During their presidential campaigns, neither the candidate from the governing party nor the one from the main opposition party addressed policy platforms in regards to external economic relations. Despite a gloomy economic outlook, there is one piece of good news for Korea. The country’s inbound foreign direct investment (FDI) last year, funds that actually arrived here, soared to $10.4 billion ― the highest since 1999 ― up from $6.6 billion in 2011. Still, Korea’s outward foreign investment by Korean companies, at $26 billion in 2011 (the figure for 2012 is not available but $18 billion up to quarter three) is far greater than Korea’s inward amount. The sharp rise in inbound FDI is basically attributable to a drastic increase from Japan and to a lesser extent the U.S. due to the effectuation of Korea’s free trade agreements with the EU in 2011 the and U.S. in 2012 and a massive earthquake in Japan two years ago. Nevertheless, the net upsurge of inward FDI, amounting to $4 billion in 2012, has significantly contributed to increasing capital stock, job creation, knowledge transfer and outsourcing from local SME vendors.

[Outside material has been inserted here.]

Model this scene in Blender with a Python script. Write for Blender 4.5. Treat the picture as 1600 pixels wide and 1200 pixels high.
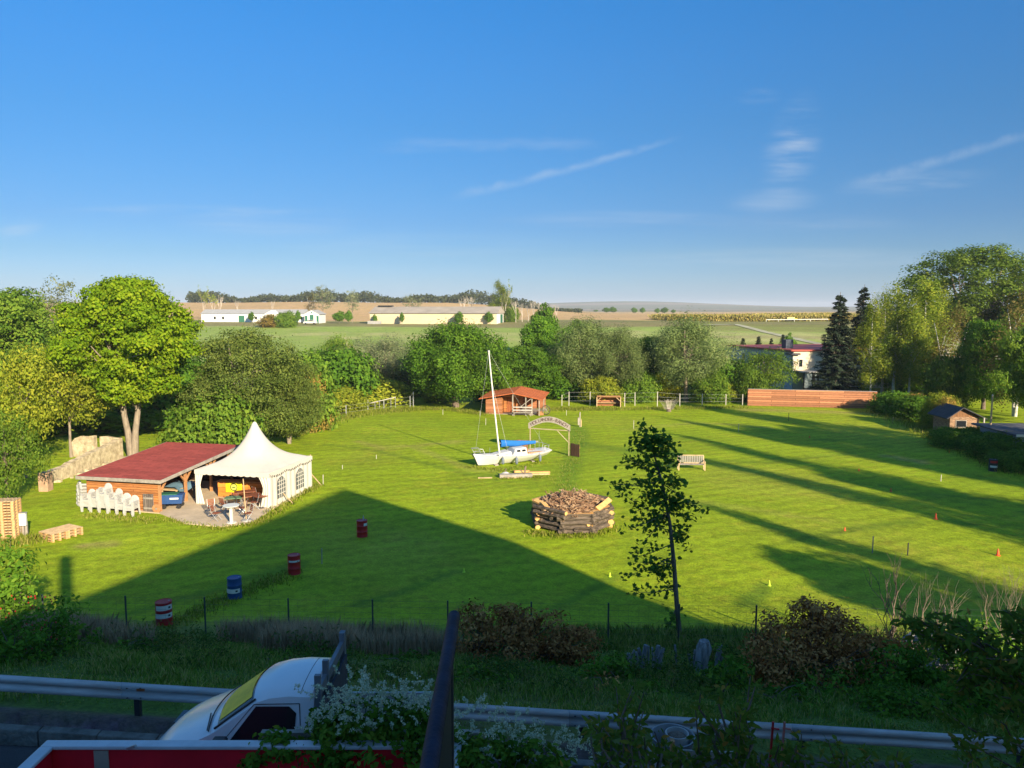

Multinational companies in Korea in 2010 accounted for roughly 12 percent of Korea’s total exports and provided 308,000 jobs, sharing 4.2 percent of Korea’s total employment.

Korea’s new government needs to recognize that aggressive inducement of quality FDI is an effective way to realize the President-elect’s campaign promises, especially for the creation of decent jobs. The new government should promote cross-border investment, entrepreneurship and knowledge transfers in addition to trade liberalization by creating a level playing field for domestic and foreign firms alike. The growing importance of global value chains and the emergence of non-equity modalities of international production such as contract manufacturing and service outsourcing should also be acknowledged as new ways of doing business. Both the expansion and strengthening of SMEs, together with expanded welfare programs, must be pursued in an unyielding orientation to globalization, open and fair trade and cross-border investment. Both the emulation and convergence of the best global practices should remain a crucial tenet of the new administration’s FDI policy regime.

We should not let our next generation bear the burden of financing excessive welfare expenditure for the present generation. Koreans must be prepared to enhance the stalled total factor of productivity in a fairer market environment to move toward an advanced open economy by reinvigorating itself through challenges and crisis.